Les règlements, en droit communautaire, s’appliquent directement
dans les Etats membres ; les décisions qui sont prises en droit
interne doivent donc s’y conformer, en raison de l’ « effet direct
» des règlements communautaires.
Les directives ne sont quant à elles obligatoires que dans leur
but : elles n'obligent pas les Etats à utiliser des moyens
spécifiques pour y parvenir. Les Etats se trouvent donc dans
l’obligation d’arriver à l’objectif demandé, mais peuvent choisir
les moyens qu'ils veulent pour l’atteindre. En revanche, la Cour de
justice des communautés européennes a eu l'occasion de rappeler que
les dispositions prises dans le cadre de la réalisation d'un tel
objectif ne doivent pas être de nature à le compromettre.

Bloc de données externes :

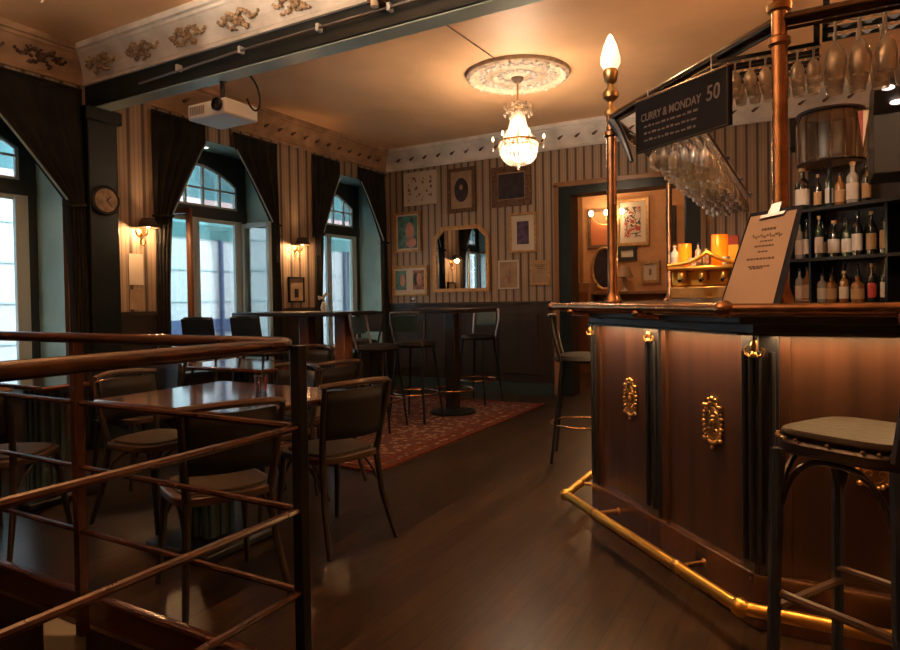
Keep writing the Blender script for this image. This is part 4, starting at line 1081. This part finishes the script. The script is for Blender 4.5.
# chalkboard sign on the frame
bd = thing('chalkboard_sign', 'black chalkboard sign lettered in chalk, hanging under the overhead rail', 'sign', (-.733, 3.133, 1.888))
A0, A1 = Vector((-.735, 3.135, 0)), Vector((-.285, 2.685, 0)); tt = (A1-A0); nn = Vector((-.7071, -.7071, 0))
BL, BR, TR, TL = A0+Vector((0, 0, 1.885)), A1+Vector((0, 0, 1.855)), A1+Vector((0, 0, 2.075)), A0+Vector((0, 0, 2.125))
MB().slab([BL, BR, TR, TL], -nn*.02).build('board', M['slate'], bd, world=True, smooth=False)
m = MB()
for p, q in ((BL, BR), (BR, TR), (TL, BL)): m.tube([p, q], .006, 6)
m.build('frame', M['black'], bd, world=True); 
MB().tube([TL+Vector((0, 0, .004)), TR+Vector((0, 0, .004))], .0065, 6).build('top_strip', M['copper'], bd, world=True)
m = MB()
for f in (.15, .85):
    p = TL.lerp(TR, f); m.tube([p, (p.x, p.y, 2.16)], .003, 5)
m.build('hanging_wire', M['steel'], bd, world=True)
def text(body, size, origin, xdir, ydir, name, m, parent, bold=.0, shear=0):
    cu = bpy.data.curves.new(name, 'FONT'); cu.body = body; cu.size = size; cu.extrude = .0008; cu.offset = bold; cu.shear = shear
    o = bpy.data.objects.new(name, cu); COL.objects.link(o)
    dg = bpy.context.evaluated_depsgraph_get(); me = bpy.data.meshes.new_from_object(o.evaluated_get(dg))
    bpy.data.objects.remove(o); me.name = name
    x, y = Vector(xdir).normalized(), Vector(ydir).normalized(); zz = x.cross(y).normalized(); y = zz.cross(x)
    R = Matrix((x, y, zz)).transposed().to_4x4(); me.transform(Matrix.Translation(origin) @ R)
    p = parent
    me.transform((Matrix.Translation(p.location) @ Matrix.Rotation(p.rotation_euler.z, 4, 'Z')).inverted())
    me.materials.clear(); me.materials.append(m)
    ob = bpy.data.objects.new(name, me); COL.objects.link(ob); ob.parent = parent; return ob
xd = (TR-TL); up = Vector((0, 0, 1)); fo = nn*.002
text('CURRY & MONDAY', .050, TL.lerp(TR, .06)+Vector((0, 0, -.10))+fo, xd, up, 'lettering', M['chalk'], bd, .0006)
text('50', .085, TL.lerp(TR, .80)+Vector((0, 0, -.105))+fo, xd, up, 'lettering', M['chalk'], bd, .0006)
rnd = random.Random(9); m = MB()
for i in range(3):
    u = .10
    while u < .68:
        w = rnd.uniform(.02, .06); h = rnd.uniform(.006, .011)
        p0 = TL.lerp(TR, u)+Vector((0, 0, -.13-.032*i)); p1 = TL.lerp(TR, u+w)+Vector((0, 0, -.13-.032*i))
        m.slab([p0, p1, p1+up*h, p0+up*h], nn*.002); u += w+.02
m.build('small_lettering', M['chalk'], bd, world=True, smooth=False)

# ------------------------------------------------------------------ menu clipboard leaning on the bar
cb = thing('menu_clipboard', 'dark clipboard holding a kraft paper menu, standing on the bar corner', 'clipboard', (-.20, 2.47, 1.167))
b0, b1, t1, t0 = Vector((-.288, 2.459, 1.168)), Vector((-.119, 2.430, 1.168)), Vector((-.046, 2.521, 1.498)), Vector((-.196, 2.545, 1.485))
nb = (b1-b0).cross(t0-b0).normalized()
if nb.y > 0: nb = -nb
def bp(u, v, d=0): return b0.lerp(b1, u).lerp(t0.lerp(t1, u), v)+nb*d
MB().slab([bp(-.03, 0), bp(1.10, 0), bp(1.08, 1.03), bp(-.05, 1.03)], -nb*.006).build('board', M['slate'], cb, world=True, smooth=False)
MB().slab([bp(0, .015, .0005), bp(.97, .015, .0005), bp(.97, .985, .0005), bp(0, .985, .0005)], nb*.001).build('paper', M['paper'], cb, world=True, smooth=False)
m = MB()
m.slab([bp(.22, .93, .002), bp(.74, .95, .002), bp(.76, .99, .002), bp(.24, .975, .002)], nb*.008)
m.slab([bp(.37, .965, .004), bp(.62, .975, .004), bp(.62, 1.10, .002), bp(.40, 1.09, .002)], nb*.006)
m.build('clip', M['steel'], cb, world=True, smooth=False, bevel=.002)
m = MB(); rnd = random.Random(3)
for v, a, b, h in ((.80, .34, .62, .010), (.675, .38, .60, .006), (.62, .30, .66, .007), (.56, .40, .60, .006), (.48, .22, .74, .008), (.40, .30, .66, .006), (.38, .34, .60, .006)):
    u = a
    while u < b:
        w = rnd.uniform(.03, .07); m.slab([bp(u, v, .002), bp(u+w, v, .002), bp(u+w, v+h/.35, .002), bp(u, v+h/.35, .002)], nb*.0006); u += w+.012
m.build('printed_lines', M['ink'], cb, world=True, smooth=False)
m = MB(); pts = []
for k in range(40):
    u = .18+.62*k/39; v = .74+.02*math.sin(k*1.7)+.012*math.sin(k*.6+1)
    pts.append(bp(u, v, .002))
m.tube(pts, .0012, 4); m.build('script_heading', M['ink'], cb, world=True)

# ------------------------------------------------------------------ behind the bar: work counter, lamps, bottles
r = thing('back_counter', 'dark work counter inside the bar carrying the brass machine', 'counter', (-.4, 4.7, 0))
MB().lo(-.12, .35, -.42, .25, 0, 1.12).build('body', M['dark'], r, smooth=False)
MB().lo(-.145, .37, -.44, .27, 1.12, 1.166).build('worktop', M['brownwood'], r, bevel=.004)
ms = thing('espresso_machine', 'ornate brass espresso machine behind the bar, topped with amber lamps', 'coffee machine', (-.64, 4.6, 1.167))
MB().lo(-.21, .21, -.10, .16, .02, .10).build('base', M['brass'], ms, bevel=.01)
m = MB(); m.lo(-.21, .21, -.02, .16, .10, .205); m.lo(-.22, .22, -.14, .17, .205, .235); m.build('body', M['brightbrass'], ms, bevel=.012)
for x in (-.13, 0, .13):
    g = MB().lathe([(0, .14), (.030, .14), (.034, .18), (.024, .205), (0, .205)], (x, -.07, 0), 14).build('group_head', M['brightbrass'], ms)
    MB().tube([(x, -.08, .15), (x, -.19, .135)], .011, 8).build('handle', M['darkwood'], g)
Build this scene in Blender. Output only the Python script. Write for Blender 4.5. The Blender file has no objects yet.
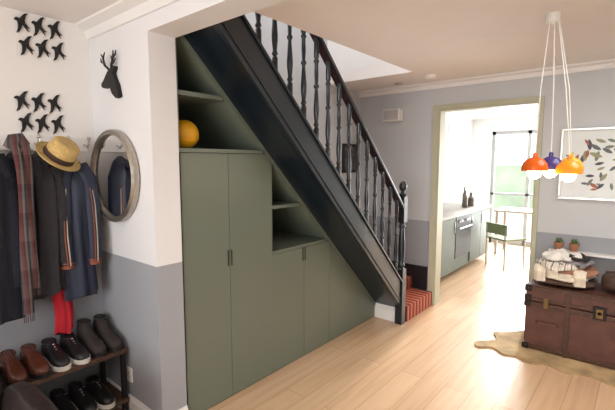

Les organismes de droit public ou privé, les préfets et les
collectivités
Les organismes chargés d’un service public disposent dans
certains cas du pouvoir réglementaire. Certaines fédérations
sportives ont ainsi la possibilité d'édicter les règles relatives
au sport en question. Les ordres professionnels (médecins, avocats)
ont également des pouvoirs similaires.
Les représentants de l’Etat disposent d’un pouvoir réglementaire
pour organiser les services dont il ont la charge dans le cadre du
département ou de la région. Ce pouvoir leur permet de garantir
l’ordre public.
Les maires et les présidents des Conseil régionaux et généraux
disposent également du pouvoir réglementaire. Le maire dispose en
effet d’un pouvoir de police, ce qui le conduit à prendre toutes
les mesures nécessaires au maintien ou au rétablissement de l’ordre
public, dans le cadre de sa commune.